Imagine that you’ve been placed on a hiring committee for a corporate giant — Google, Ford, Wal-Mart, Kraft — that kind of company. Or maybe you’ve been asked to be part of a search committee for a dean for a Harvard, Stanford, or the University of Virginia.

Imagine that you’ve got a candidate in for interviews. He’s got a stellar resume full of valuable experience, loads of great network connections, and is even maintains good social relations with several other members of the committee.

And during these interviews someone comes to you or one of your colleagues and says “he did something awful to me.” Maybe it was a long time ago. Maybe there are some inconsistencies in the story. Maybe he denies it. But the accusation is there and the question hangs in the air.

Now imagine that, one by one, others come forward too.

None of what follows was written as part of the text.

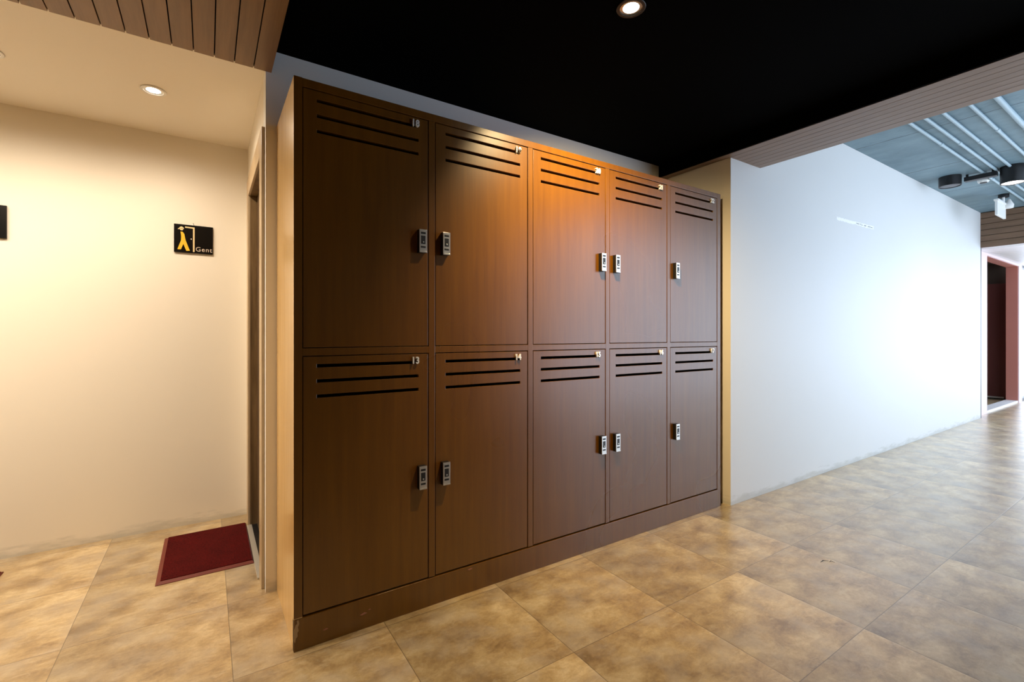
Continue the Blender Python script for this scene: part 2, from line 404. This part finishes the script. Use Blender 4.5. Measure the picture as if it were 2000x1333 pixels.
# the front edge strip of the left side panel keeps the doors' wood, without the painted lamplight
bm = new_bm(); bx(bm, X0, .302, YL-.0015, YL, .125, 2.176); build('edge_strip', bm, 'locker', cab)
bm = new_bm(); bx(bm, 2.957, X1, YL, 2.428, 0, 2.176); build('side_panel', bm, 'locker', cab, bevel=.0012)
bm = new_bm(); bx(bm, .302, 2.957, YL, 2.428, 2.144, 2.176); build('top_panel', bm, 'locker', cab, bevel=.0012)
bm = new_bm(); bx(bm, .302, 2.957, YL+.001, 2.428, 1.117, 1.146); build('shelf', bm, 'locker', cab, bevel=.0012)
bm = new_bm(); bx(bm, .302, 2.957, 2.41, 2.428, .125, 2.144); build('back_panel', bm, 'black_gap', cab)
for a, b in DIV:
    bm = new_bm(); bx(bm, a, b, YL+.0005, 2.409, .125, 2.1435); build('divider', bm, 'locker', cab, bevel=.0012)
bm = new_bm(); bx(bm, X0, 2.957, YL-.003, YL+.02, 0, .121); bx(bm, .302, 2.957, YL+.02, 2.428, .105, .121)
pl = build('plinth', bm, 'locker', cab, bevel=.0012)
bm = new_bm()
prism_y(bm, [(X0,.045),(X0+.004,.035),(X0+.007,.052),(X0+.013,.058),(X0+.012,.072),(X0+.017,.078),(X0+.014,.092),(X0+.019,.104),(X0+.016,.119),(X0+.010,.117),(X0+.011,.106),(X0+.005,.101),(X0+.002,.088),(X0,.086)], YL-.0045, YL-.0028)
build('chipped_corner', bm, 'bare', pl)
for (x, z, s) in ((.385,.05,.010),(.53,.062,.014),(.555,.072,.006),(1.02,.108,.012)):
    bm = new_bm(); prism_y(bm, [(x-s,z),(x-s*.3,z-s*.35),(x+s,z),(x+s*.2,z+s*.4)], YL-.0045, YL-.0028)
    build('nick', bm, 'chip', pl)
cols = [(.302,.8165), (.8465,1.352), (1.382,1.8915), (1.9215,2.426), (2.456,2.957)]
lock_side = ['r', 'l', 'r', 'l', 'l']
G = .0035
def make_door(ci, row):
    a, b = cols[ci]; z0, z1 = ((1.146, 2.144), (.125, 1.117))[row]
    num = (18 if row == 0 else 13) + ci
    a0, b0, zz0, zz1 = a+G, b-G, z0+G*.8, z1-G
    xs = [a0, a+.052, b-.047, b0]
    st = z1 - .040
    sl = [(st-.0065, st+.0065), (st-.0655, st-.0525), (st-.1245, st-.1115)]
    zs = [zz0] + [v for s in reversed(sl) for v in s] + [zz1]
    bm = new_bm(); V = {}
    def vv(i, j):
        if (i, j) not in V: V[i, j] = bm.verts.new((xs[i], YL+.002, zs[j]))
        return V[i, j]
    for i in range(3):
        for j in range(len(zs)-1):
            if i == 1 and j in (1, 3, 5): continue
            bm.faces.new([vv(i,j), vv(i+1,j), vv(i+1,j+1), vv(i,j+1)])
    r = bmesh.ops.extrude_face_region(bm, geom=bm.faces[:])
    bmesh.ops.translate(bm, verts=[g for g in r['geom'] if isinstance(g, bmesh.types.BMVert)], vec=(0, .018, 0))
    d = build('locker_door', bm, 'locker', cab, bevel=.0012)
    d['label'] = f"locker door numbered {num} in the {'upper' if row == 0 else 'lower'} row"
    # lock
    lx = (b-.053) if lock_side[ci] == 'r' else (a+.028)
    zt = 1.653 if row == 0 else .628
    w_, h_, p = .034, .100, .027
    bm = new_bm(); yf = YL+.002-p
    bx(bm, lx, lx+w_, yf+.004, YL+.0025, zt-h_, zt, 0)
    bx(bm, lx, lx+w_, yf, yf+.004, zt-h_, zt, 1)
    e = .0008
    bx(bm, lx+.006, lx+w_-.006, yf-e, yf, zt-.020, zt-.011, 0)
    bx(bm, lx+.007, lx+w_-.007, yf-e, yf, zt-.063, zt-.027, 0)
    bx(bm, lx+.006, lx+w_-.006, yf-e, yf, zt-.080, zt-.072, 0)
    bx(bm, lx+.014, lx+w_-.014, yf-.003, yf-e, zt-.058, zt-.052, 1)
    bx(bm, lx, lx+w_, yf-.0015, yf, zt-h_, zt-h_+.006, 1)
    lk = build('lock', bm, ['black', 'silver'], d, bevel=.0006)
    # number
    bm = text_bm(str(num), .040, .0095, b-.046, st-.004, YL-.0035, .0012, 'RIGHT', .84)
    ft = new_bm(); me = bpy.data.meshes.new('x'); bm.to_mesh(me); bm.free(); ft.from_mesh(me); bpy.data.meshes.remove(me)
    build('locker_number', ft, 'digit', d)['label'] = f'raised metal number {num}'
for row in (0, 1):
    for ci in range(5): make_door(ci, row)

# ---------------------------------------------------------------- downlights
def downlight(x, y, z, r, label, group, power, col, angle, blend, housing, emit='warm_emit', tilt=(0, 0), soft=.03):
    t = thing('downlight', (x, y, z), label, 'downlight', group)
    bm = new_bm(); lathe(bm, [(r, z), (r*1.25, z-.001), (r*1.3, z-.004), (r*1.25, z-.006), (r, z-.006), (r, z)], x, y, 40)
    build('trim_ring', bm, housing, t, smooth=True)
    bm = new_bm(); lathe(bm, [(r, z-.001), (r*.72, z-.0025)], x, y, 40)
    build('reflector_ring', bm, 'reflector', t, smooth=True)
    bm = new_bm(); lathe(bm, [(r*.72, z-.002), (r*.5, z-.004), (0, z-.005)], x, y, 40)
    build('bulb', bm, emit, t, smooth=True)
    l = bpy.data.lights.new('lamp_glow', 'SPOT'); l.energy = power; l.color = col; l.spot_size = math.radians(angle); l.spot_blend = blend; l.shadow_soft_size = soft
    o = bpy.data.objects.new('lamp_glow', l); C.objects.link(o); o.parent = t; o.location = (0, 0, -.03)
    o.rotation_euler = (tilt[0], tilt[1], 0)
    return t
AG = 'downlights in the cream lobby ceiling'
downlight(-.227, 2.948, ZC, .042, 'round glowing downlight in the cream ceiling, left of the brown slats tip', None, P_ALCOVE, WARM, 172, .9, 'whiteplastic')
downlight(-.80, 2.93, ZC, .042, 'downlight in the cream ceiling just beyond the left edge', None, P_ALCOVE, WARM, 172, .9, 'whiteplastic')
for xx, wh in ((-1.38, 'third from the restroom door'), (-1.96, 'fourth from the restroom door'), (-2.54, 'fifth from the restroom door')):
    downlight(xx, 2.93, ZC, .042, f'downlight in the cream lobby ceiling, {wh}', None, P_ALCOVE, WARM, 172, .9, 'whiteplastic')
for xx, wh in ((-1.15, 'nearer the lockers'), (-2.15, 'farther from the lockers')):  # two unseen fill lamps, added to raise the ambient light in the lobby
    downlight(xx, 2.16, 2.418, .042, f'added fill light under the brown slat soffit, {wh}', None, 74, WARM, 162, .8, 'whiteplastic')
downlight(1.435, 1.31, ZB, .045, 'downlight set in the black ceiling in front of the lockers', None, P_LOCKER, (1, .73, .37), 118, 1.0, 'black', tilt=(.48, -.40))

# ---------------------------------------------------------------- signs
def sign(x0, x1, label):
    t = thing('restroom_sign', (x0, YW-.012, 1.71), label, 'sign')
    bm = new_bm(); bx(bm, x0, x1, YW-.012, YW, 1.71, 1.885); build('panel', bm, 'signblack', t, bevel=.0012)
    return t
sx0, sx1 = -.173, .030
sg = sign(sx0, sx1, 'black sign reading Gent with yellow walking figure beside a door')
W, Hh = sx1-sx0, .175
def U(px, pz): return (sx0 + px*W, 1.71 + pz*Hh)     # fractions of the panel
ya, yb = YW-.0135, YW-.0118
bm = new_bm()
prism_y(bm, [U(*p) for p in ((.165,.735),(.215,.735),(.26,.66),(.28,.52),(.295,.43),(.40,.075),(.31,.065),(.235,.30),(.175,.10),(.085,.095),(.175,.42),(.18,.55))], ya, yb, 0)
cx_, cz_ = .19, .845
hd = [U(cx_ + .045*math.cos(t*math.pi/8), cz_-.012 + .055*math.sin(t*math.pi/8)) for t in range(8, 17)]
prism_y(bm, hd, ya, yb, 1)
prism_y(bm, [U(*p) for p in ((.09,.815),(.13,.86),(.15,.90),(.20,.915),(.245,.875),(.25,.845),(.16,.845),(.12,.81))], ya-.0004, yb, 1)
build('figure', bm, ['yellow', 'pale'], sg)['label'] = 'yellow walking figure with a cap'
bm = new_bm()
prism_y(bm, [U(*p) for p in ((.28,.93),(.52,.925),(.52,.045),(.48,.04),(.48,.875),(.28,.885))], ya, yb)
build('door_outline', bm, 'pale', sg)['label'] = 'pale yellow door outline'
bm = new_bm(); prism_y(bm, [U(.435+.018*math.cos(k*math.pi/6), .50+.022*math.sin(k*math.pi/6)) for k in range(12)], ya, yb)
build('door_knob', bm, 'lettering', sg)
bm = text_bm('Gent', .040, .0015, U(.545,.06)[0], U(.545,.075)[1], YW-.0125, 0, 'LEFT', .98)
build('lettering', bm, 'lettering', sg)['label'] = 'beige word Gent'
bm = new_bm(); p = U(.50, .99); tube(bm, [(p[0]+.004, YW-.006, p[1]-.004), (p[0], YW-.008, p[1]+.006), (p[0]-.003, YW-.01, p[1]+.016)], .0014, 6)
build('hook', bm, 'scrap', sg)
s2 = sign(-1.085, -.895, 'black sign cut off by the left edge of the photo')

# ---------------------------------------------------------------- doormats
def doormat(x0, x1, y0, y1, label, g):
    t = thing('doormat', (x0, y0, 0), label, 'doormat', g)
    bm = new_bm(); s = .018
    o = [(x0,y0),(x1,y0),(x1,y1),(x0,y1)]; i = [(x0+s,y0+s),(x1-s*.3,y0+s),(x1-s*.3,y1-s),(x0+s,y1-s)]
    ob = [bm.verts.new((x,y,.0)) for x,y in o]; ot = [bm.verts.new((x,y,.003)) for x,y in o]; it = [bm.verts.new((x,y,.011)) for x,y in i]
    for k in range(4):
        j = (k+1)%4
        bm.faces.new([ob[k], ob[j], ot[j], ot[k]]); bm.faces.new([ot[k], ot[j], it[j], it[k]])
    bm.faces.new(it); bm.faces.new(ob[::-1])
    build('rim', bm, 'rim', t)['label'] = 'brownish red rubber rim'
    bm = new_bm(); bx(bm, i[0][0]+.001, i[1][0]-.001, i[0][1]+.001, i[2][1]-.001, .0105, .014); build('pile', bm, 'pile', t)
    return t
doormat(-.208, .204, 2.775, 3.385, 'dark red doormat lying in front of the restroom door', None)
doormat(-1.29, -.857, 2.745, 3.36, 'red mat of which only a corner shows at the left edge', None)
# scrap on the floor
bm = new_bm()
for (a, b, c, d) in ((2.695, 1.155, .05, .006),(2.735, 1.13, .022, .004)):
    p = [bm.verts.new(v) for v in ((a,b,.001),(a+c*.5,b-d,.004),(a+c,b-.018,.001),(a+c*.45,b-.002,.006))]; bm.faces.new(p)
    q = [bm.verts.new(Vector(v.co)-Vector((0,0,.001))) for v in p]; bm.faces.new(q[::-1])
    for k in range(4): bm.faces.new([p[k], p[(k+1)%4], q[(k+1)%4], q[k]])
tag(build('floor_scrap', bm, 'scrap', base=(2.7,1.15,0)), 'tiny dark scrap of litter lying on the tile floor', 'litter')

# ---------------------------------------------------------------- under the slab
cg = 'painted conduits running under the slab'
names = ['nearest the white wall', 'second from the white wall', 'third from the white wall', 'fourth from the white wall', 'farthest from the white wall']
for i, y in enumerate((1.386, 1.287, 1.180, 1.028, .886)):
    r = .0125 if i < 4 else .018
    bm = new_bm(); z = ZS-.002-r
    tube(bm, [(3.445, y, z), (9.21, y, z)], r, 14)
    t = build('conduit', bm, 'conduit', base=(3.445, y, ZS-.03), smooth=True)
    tag(t, f'pale blue-grey conduit pipe under the slab, {names[i]}', 'conduit', cg)
    for k in range(3):
        xx = 5.55 + 1.7*k + .1*(i % 3); bm = new_bm(); tube(bm, [(xx-.03, y, z), (xx+.03, y, z)], r+.003, 14)
        build('coupling', bm, 'conduit', t, smooth=True)
def can_light(x, y, r, h, z1, label, lit, lx, w=None):
    t = thing('ceiling_spotlight', (x, y, z1), label, 'spotlight')
    bm = new_bm(); lathe(bm, [(0, z1), (r, z1), (r, z1-h), (r*.93, z1-h), (r*.9, z1-h+.03), (0, z1-h+.03)], x, y, 40)
    build('housing', bm, 'black', t, smooth=True)
    bm = new_bm(); lathe(bm, [(r*.88, z1-h+.006), (r*.5, z1-h+.002), (0, z1-h+.001)], x, y, 32)
    build('lens', bm, 'cool_emit' if lit else 'frame', t, smooth=True)
    if lit:
        l = bpy.data.lights.new('lamp_glow', 'SPOT'); l.energy = lx; l.color = (1, .85, .72); l.spot_size = math.radians(120); l.spot_blend = .7; l.shadow_soft_size = .05
        o = bpy.data.objects.new('lamp_glow', l); C.objects.link(o); o.parent = t; o.location = (0, 0, -h-.01)
    return t
can_light(6.93, 1.175, .093, .175, ZS, 'black cylinder spotlight with glowing lens, hung near the conduits', True, 9)
can_light(6.83, 1.635, .095, .105, ZS, 'short black ceiling spotlight closest to the white wall', False, 9)
bm = new_bm(); bx(bm, 6.86, 6.93, 1.28, 1.53, ZS-.075, ZS-.03); bx(bm, 6.885, 6.905, 1.30, 1.32, ZS-.03, ZS); bx(bm, 6.885, 6.905, 1.50, 1.52, ZS-.03, ZS)
tag(build('lighting_track', bm, 'black', base=(6.9, 1.4, ZS-.075), bevel=.002), 'black track joining the two ceiling spotlights', 'light track')
t = thing('smoke_detector', (7.25, 1.45, ZS), 'white round detector on the slab beside the lit spotlight', 'smoke detector')
bm = new_bm(); lathe(bm, [(0, ZS-.0), (.052, ZS), (.052, ZS-.02), (.045, ZS-.035), (0, ZS-.04)], 7.25, 1.455, 8); build('cover', bm, 'whiteplastic', t)
bm = new_bm(); lathe(bm, [(0, ZS-.038), (.03, ZS-.038), (.03, ZS-.043), (0, ZS-.043)], 7.25, 1.455, 16); build('sensor', bm, 'black', t)
t = thing('hanging_sign', (8.24, 1.476, ZS), 'blank white sign panel hanging from the slab near the bulkhead', 'sign')
bm = new_bm(); lathe(bm, [(0, ZS), (.05, ZS), (.05, ZS-.04), (0, ZS-.04)], 8.24, 1.476, 20); build('ceiling_mount', bm, 'black', t, smooth=True)
bm = new_bm(); tube(bm, [(8.24, 1.476, ZS-.04), (8.24, 1.476, 2.82)], .012, 10); lathe(bm, [(.012, 2.87), (.045, 2.80), (.04, 2.76), (0, 2.76)], 8.30, 1.44, 16)
build('bracket', bm, 'whiteplastic', t, smooth=True)
bm = new_bm(); bx(bm, 7.9, 8.29, 1.464, 1.488, 2.63, 2.797); bx(bm, 7.89, 8.30, 1.455, 1.497, 2.797, 2.822); build('panel', bm, 'whiteplastic', t, bevel=.003)

for o in bpy.data.objects:
    if '_o' in o: del o['_o']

And sure, maybe their stories are a little disjointed but, then again, most people’s recollections are. Human memory is weird like that. Maybe you think they suggest a pattern of behavior rather than a single, isolated incident or maybe you figure them for attention-seekers who are coming out of the woodwork because this is a big deal, after all, and the spotlight is on you, the position you’re trying to fill, and the candidate you’re interviewing.

Maybe the first accusation was a hoax and the second was a crank and the third? The fourth? How can you be sure? And, more importantly, do you really have to be?

After all, your loyalty, your duty, and your responsibility isn’t to the candidate asking you to hire him for this lofty and prestigious job. It’s to the institution you serve and the people who depend on it. Your obligation is to the process designed to protect them. Be they stock-holders, a board of visitors, students, or constituents: your job is to keep their best interests at heart. Your responsibility is to find the best person to fill the position.

Not this person. Not that person. **The best **person.

And there are other people. Other candidates with stellar resumes full of valuable experience, loads of great network connections, and who come recommended in all of those elite social circles. Other candidates who haven’t been accused once, twice, thrice, even four times. The process exists to protect them too, to prevent favoritism, the sunk cost fallacy, or simple laziness from denying them their fair shot at the position.

Are you doing your duty to your stockholders, your board, your students, or whathaveyou if you ignore those other potential applicants? If you dismiss those eligible, qualified many who haven’t been accused?

Is the best choice for the position really someone who’s public image has been so tarnished? One who berates the committee for weighing the evidence? One who lets emotion, bitterness, anger, and spite color their response to the questions that your responsibility to the process compels you to ask?

And if not, what does your duty demand of you? And what should the people depending on you do if you fail in that duty?